Haha, exactly my point. 
Here is my solution with 0.66sec. To solve this question You need to first solve the function and derive a simple relation which can give you the answer.For every element in B you need 4 things:
- Number of elements upto which the element in B is greater than elements in array A(sizeA)
- Number of elements upto which the element in B is greater than elements in array C(sizeC)
- Sum of all those elements in point 1.(sumA)
- Sum of all those elements in point 2.(sumC)
So I sorted all the 3 arrays in increasing order.Most people sorted only A and C but by sorting B you only need to traverse Array A and array C only once because the elements which are less than B[0] will always be lesser than B1,B[2]…B[q].
Here you go!
Observations:
- Mod in the sum also
- Make sure you have your exception of no numbers greater than B[i] taken care of
- More Mod.
P.S. Giff Karma ;-;
1 Like
Image of code is worse. What do we do to that image? We can atleast copy paste code to debug it.
this is what i tried but i am getting tle in 2 cases. Please help.
https://www.codechef.com/viewsolution/14219608
I think its complexity is O(n ln n) but i don’t know why it is giving tle. I have seen other solutions and their complexities is same.
my approach was:
1)take A elements
2)take B elements and store max element of B
3)take only those elements from C which are less than max of B
4)sort C
5)Now i for A ,j for B ,k for C
run loop till j<sizeof B
if condition satisfied if k has not reached limit and the next element is less than of B[j] increment k, otherwise if j has not reached its limit increment j, otherwise increment i.
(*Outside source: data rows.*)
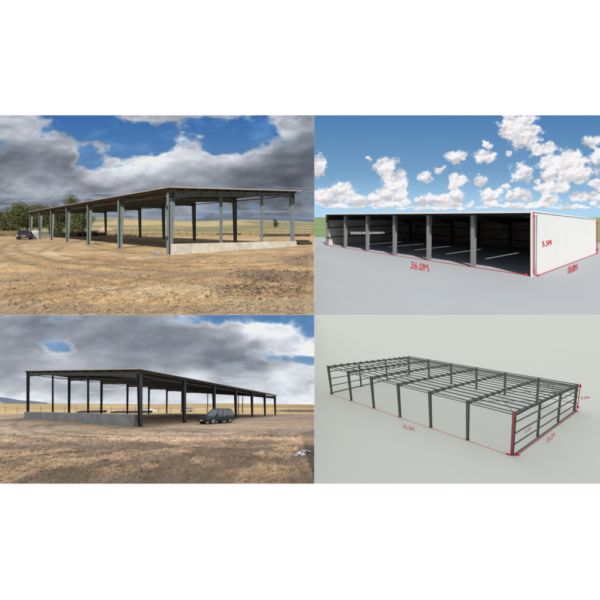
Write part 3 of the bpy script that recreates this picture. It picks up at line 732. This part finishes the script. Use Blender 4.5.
# ------------------------------------------------------------------ cars
def car(S, pos, head, paint, label, L=4.35, W=1.72, Ht=1.52, kind='estate', glass='glass', name='parked_car'):
    hd = unit(V3(head[0], head[1], 0)); sd = V3(-hd[1], hd[0], 0)      # forward, left
    def T(x, y, z):
        p = pos + hd*x + sd*y; return V3(p[0], p[1], pos[2] + S.k*(p[1]-pos[1]) + z)
    root = empty(name, tuple(pos), label, 'car')
    h = L/2
    # lower body: stations (x, half width, z bottom, z shoulder, z top)
    st = [(-h, .70, .42, .70, .74), (-h+.06, .82, .30, .80, .93), (-h+.5, .86, .27, .84, .98), (-.6, .86, .26, .82, .97), (.55, .86, .26, .80, .95), (h-1.15, .85, .27, .78, .93), (h-.45, .82, .28, .72, .84), (h-.08, .78, .32, .62, .72), (h, .68, .40, .56, .60)]
    v, f = [], []
    for x, w_, zb, zs, zt_ in st:
        w_ = w_*W/1.72
        for yy, zz in ((-w_*.9, zb), (-w_, zb+.12), (-w_*1.0, zs), (-w_*.90, zt_), (w_*.90, zt_), (w_*1.0, zs), (w_, zb+.12), (w_*.9, zb)): v.append(T(x, yy, zz))
    n = 8
    for i in range(len(st)-1):
        for k_ in range(n): f.append((i*n+k_, i*n+(k_+1) % n, (i+1)*n+(k_+1) % n, (i+1)*n+k_))
    f.append(tuple(range(n))); f.append(tuple(range(len(v)-1, len(v)-n-1, -1)))
    body = mesh_obj('body', v, f, M[paint], root, root_loc(root))
    # cabin: glass block with roof and pillars
    xr0, xr1 = -h+.10, h-1.28         # belt line ends
    tr0, tr1 = -h+.38, h-2.0          # roof ends
    zb, zr = .955, Ht-.05; wb, wr = .78*W/1.72, .64*W/1.72
    mb = MB(); mb.hexa([T(xr0, -wb, zb), T(xr1, -wb, zb-.02), T(xr1, wb, zb-.02), T(xr0, wb, zb), T(tr0, -wr, zr), T(tr1, -wr, zr), T(tr1, wr, zr), T(tr0, wr, zr)])
    mb.build('cabin_glass', M[glass], root)
    mb = MB(); e = .03
    mb.hexa([T(tr0-.06, -wr-e, zr-.01), T(tr1+.04, -wr-e, zr-.01), T(tr1+.04, wr+e, zr-.01), T(tr0-.06, wr+e, zr-.01), T(tr0, -wr+.06, zr+.06), T(tr1-.12, -wr+.06, zr+.055), T(tr1-.12, wr-.06, zr+.055), T(tr0, wr-.06, zr+.06)])
    rf = mb.build('roof', M[paint], root)
    for s_ in (-1, 1):
        mb = MB(); mb.tube(T(tr0+.15, s_*(wr-.04), zr+.10), T(tr1-.25, s_*(wr-.04), zr+.10), .018, n=6); mb.build('roof_rail', M['trim'], rf)
        for fa, fb in ((0, 0), (.34, .30), (.66, .68), (1, 1)):
            xa = xr0+(xr1-xr0)*fa; xb = tr0+(tr1-tr0)*fb
            mb = MB(); mb.hexa([T(xa-.05, s_*(wb+.012), zb), T(xa+.05, s_*(wb+.012), zb), T(xa+.05, s_*(wb-.05), zb), T(xa-.05, s_*(wb-.05), zb), T(xb-.04, s_*(wr+.012), zr), T(xb+.04, s_*(wr+.012), zr), T(xb+.04, s_*(wr-.05), zr), T(xb-.04, s_*(wr-.05), zr)])
            mb.build('pillar', M[paint], root)
        mb = MB(); mb.hexa([T(xr1-.25, s_*.84, .98), T(xr1-.1, s_*.84, .98), T(xr1-.1, s_*1.0, .98), T(xr1-.25, s_*1.0, .98), T(xr1-.25, s_*.84, 1.12), T(xr1-.13, s_*.84, 1.12), T(xr1-.13, s_*.99, 1.12), T(xr1-.25, s_*.99, 1.12)]); mb.build('mirror', M['trim'], root)
        mb = MB(); mb.hexa([T(h-.30, s_*.50, .56), T(h-.03, s_*.50, .54), T(h-.18, s_*.80, .56), T(h-.38, s_*.80, .58), T(h-.34, s_*.50, .73), T(h-.07, s_*.50, .70), T(h-.22, s_*.79, .72), T(h-.42, s_*.79, .75)]); mb.build('headlight', M['lampglass'], root)
        mb = MB(); mb.hexa([T(-h-.015, s_*.60, .66), T(-h+.1, s_*.60, .66), T(-h+.16, s_*.845, .66), T(-h+.01, s_*.80, .66), T(-h+.02, s_*.60, .95), T(-h+.12, s_*.60, .95), T(-h+.18, s_*.835, .95), T(-h+.04, s_*.80, .95)]); mb.build('tail_light', M['lampred'], root)
        for wx in (h-.82, -h+.80):
            c0, c1 = T(wx, s_*(W/2-.21), .32), T(wx, s_*(W/2+.012), .32)
            mb = MB(); mb.tube(T(wx, s_*(W/2-.25), .35), T(wx, s_*(W/2+.004), .35), .385, n=20); mb.build('wheel_arch', M['trim'], root)
            mb = MB(); mb.tube(c0, c1, .32, n=20); wh = mb.build('wheel', M['tyre'], root)
            mb = MB(); mb.tube(T(wx, s_*(W/2-.02), .32), T(wx, s_*(W/2+.02), .32), .20, n=14); mb.build('rim', M['rim'], wh)
    box = lambda x0, x1, y0, y1, z0, z1: [T(x0, y0, z0), T(x1, y0, z0), T(x1, y1, z0), T(x0, y1, z0), T(x0, y0, z1), T(x1, y0, z1), T(x1, y1, z1), T(x0, y1, z1)]
    mb = MB(); mb.hexa(box(h-.1, h+.03, -.44, .44, .54, .66)); mb.build('grille', M['trim'], root)
    for x0, x1 in ((h-.12, h+.05), (-h-.05, -h+.12)):
        mb = MB(); mb.hexa(box(x0, x1, -.78, .78, .32, .50)); mb.build('bumper', M['trim'], root)
    mb = MB(); mb.hexa(box(h+.05, h+.062, -.26, .26, .38, .48)); mb.build('number_plate', M['plate'], root)
    mb = MB(); mb.hexa(box(-h-.03, -h-.0, -.26, .26, .60, .70)); mb.build('number_plate', M['plate'], root)
    return root
p = BL.g(216.5, 423.4); p[2] += .02
car(BL, p, (-.50, -.87), 'carblue', 'dark blue green estate car parked on the soil beside the dark shed', L=4.2, W=1.82, Ht=1.74, glass='glasslit')
p = TL.g(25.2, 239.3); p[2] += .02
car(TL, p, (-.66, .75), 'carblack', 'black car seen from behind at the far end of the grey green shed', L=4.0, W=1.95, Ht=1.75)
p = BL.g(186.5, 412.4); p[2] += .25
car(BL, p, (-1, .15), 'carwhite', 'small white car far away behind the dark shed frame', L=4.0, glass='glasslit')

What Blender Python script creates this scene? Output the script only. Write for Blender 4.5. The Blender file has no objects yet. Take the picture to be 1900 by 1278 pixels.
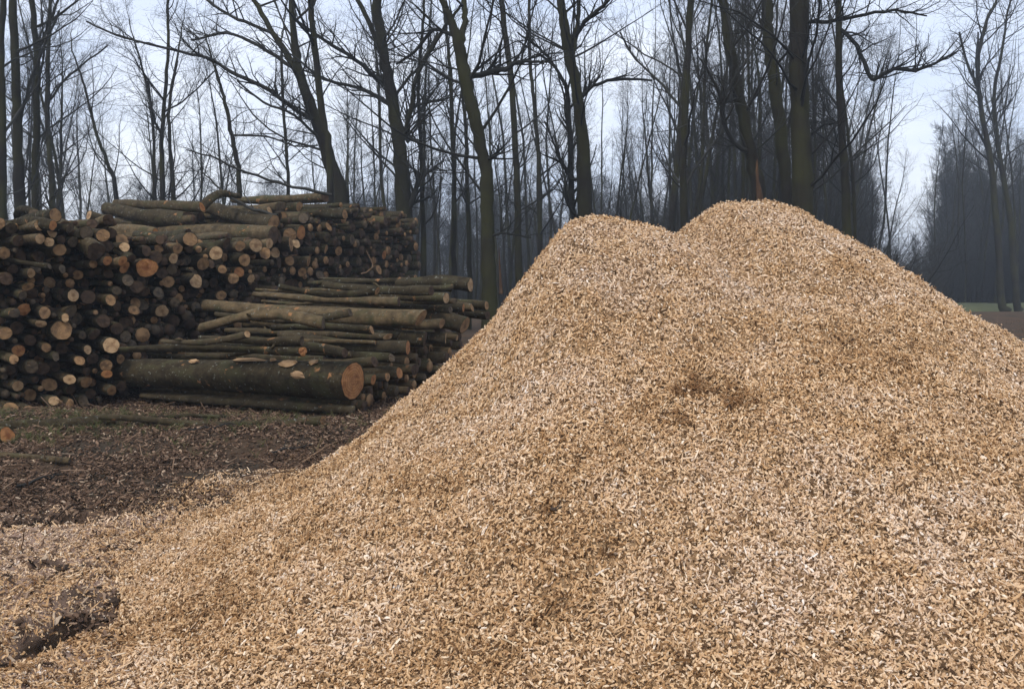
import bpy, math, random
import numpy as np
from mathutils import Vector, Matrix, Euler
R = math.radians
rng = np.random.default_rng(7)
rnd = random.Random(11)
scn = bpy.context.scene
COL = scn.collection

# ------------------------------------------------------------------ camera
CAMZ = 1.6; PITCH = R(3.68); FPX = 1850.0
cam = bpy.data.cameras.new('camera'); cam.sensor_width = 36; cam.lens = FPX / 1900 * 36
cam.clip_end = 3000; cam.clip_start = .05
camo = bpy.data.objects.new('camera', cam); COL.objects.link(camo)
camo.location = (0, 0, CAMZ); camo.rotation_euler = (R(90) - PITCH, 0, 0)
scn.camera = camo

# ------------------------------------------------------------------ light
SUN_EL, SUN_AZ = R(52), R(205)      # azimuth clockwise from +Y
w = bpy.data.worlds.new('World'); scn.world = w; w.use_nodes = True
nt = w.node_tree; nt.nodes.clear()
N = nt.nodes.new; LK = nt.links.new
out = N('ShaderNodeOutputWorld'); bg = N('ShaderNodeBackground'); bg.inputs[1].default_value = .115
sky = N('ShaderNodeTexSky'); sky.sky_type = 'NISHITA'; sky.sun_disc = False
sky.sun_elevation = SUN_EL; sky.sun_rotation = SUN_AZ; sky.air_density = 1; sky.dust_density = 2
tc = N('ShaderNodeTexCoord')
mp = N('ShaderNodeMapping'); mp.inputs['Scale'].default_value = (1.6, 1.6, 4.5)
nz = N('ShaderNodeTexNoise'); nz.inputs['Scale'].default_value = 1.7; nz.inputs['Detail'].default_value = 6; nz.inputs['Roughness'].default_value = .55
rp = N('ShaderNodeValToRGB')
rp.color_ramp.elements[0].position = .34; rp.color_ramp.elements[0].color = (5.1, 5.9, 7.6, 1)
rp.color_ramp.elements[1].position = .66; rp.color_ramp.elements[1].color = (8.0, 8.3, 9.0, 1)
mx = N('ShaderNodeMix'); mx.data_type = 'RGBA'; mx.inputs[0].default_value = .86
LK(tc.outputs['Generated'], mp.inputs[0]); LK(mp.outputs[0], nz.inputs['Vector'])
sx = N('ShaderNodeSeparateXYZ'); LK(tc.outputs['Generated'], sx.inputs[0])
ma = N('ShaderNodeMath'); ma.operation = 'MULTIPLY_ADD'; ma.inputs[1].default_value = -.42; LK(sx.outputs[2], ma.inputs[0]); LK(nz.outputs[0], ma.inputs[2])
ad = N('ShaderNodeMath'); ad.operation = 'ADD'; ad.inputs[1].default_value = .07; LK(ma.outputs[0], ad.inputs[0]); LK(ad.outputs[0], rp.inputs[0])
LK(sky.outputs[0], mx.inputs[6]); LK(rp.outputs[0], mx.inputs[7])
LK(mx.outputs[2], bg.inputs[0]); LK(bg.outputs[0], out.inputs[0])
sl = bpy.data.lights.new('sun', 'SUN'); sl.energy = 1.5; sl.angle = R(14); sl.color = (1, .95, .87)
so = bpy.data.objects.new('sun', sl); COL.objects.link(so)
sd = Vector((math.sin(SUN_AZ) * math.cos(SUN_EL), math.cos(SUN_AZ) * math.cos(SUN_EL), math.sin(SUN_EL)))
so.rotation_euler = sd.to_track_quat('Z', 'Y').to_euler(); so.location = sd * 60
scn.view_settings.view_transform = 'Standard'; scn.view_settings.look = 'None'
scn.view_settings.exposure = .48; scn.view_settings.gamma = 1
scn.view_settings.use_curve_mapping = False

# ------------------------------------------------------------------ helpers
CP, SP = math.cos(PITCH), math.sin(PITCH)
def ray(px, py):
    a = (px - 950) / FPX; b = (639 - py) / FPX
    return np.array([a, CP + b * SP, b * CP - SP])
def at(px, py, Y):
    """world point seen at a photo position, Y metres in front of the camera"""
    d = ray(px, py); return d * (Y / d[1]) + np.array([0, 0, CAMZ])
def pxof(p):
    dz = p[2] - CAMZ; d = p[1] * CP - dz * SP
    return 950 + FPX * p[0] / d, 639 - FPX * (dz * CP + p[1] * SP) / d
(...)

still i got TLE please help!!!
After simplifying above calculation the formula which we get is
(( 3 * X)+(a+b+c) ) * ((2 * X)+(j+k))
How did you arrive at this result? I will appreciate hints on the thought process since i tried hard but couldnt simplify the function.
2 Likes
Enjoy the karma and thanks !
Step 1: (a+X)(X+j)+(a+X)(X+k)+
(b+X)(X+j)+(b+X)(X+k)+
(c+X)(X+j)+(c+X)(X+k)
Step 2: (a+X)(X+j+X+k)+
(b+X)(X+j+X+k)+
(c+X)(X+j+X+k)
Step 3: (a+X+b+X+c+X)(X+j+X+k)
Step 4: (3X+a+b+c)(2X+j+k)
1 Like
Damn, it was quite simple. I just opened the bracket and lmao…XD Utter Disaster XD
looks good
2 Likes
Hey everyone ! Thanks for your awesome responses and solution links.
I learnt a lot from different approaches also realised the lame mistake I did -_-
Cheers !
1 Like
THe code which i have submitted use all the approaches discussed by you @sidhartp538 but still it is giving wrong answer in some of the cases I have applied mod after each operation , used quick sort and binary search too.I also derived the formula which seems correct to me . first the code was giving wa later it gave tle despite of the fact that the complexity of the code was same in both the cases . if anyone could precisely figure out what is the issue it will be highly appreciated . thanks!
Don’t use quicksort, its worst case tuns till On2, try some inline sort or merge sort.
@godslayer12 one more thing which no one pointed it is that you using lower_bound while you should be using upper_bound since you the last occurrence of element
Inspite of BinarySearch anyone can use upper_bound also.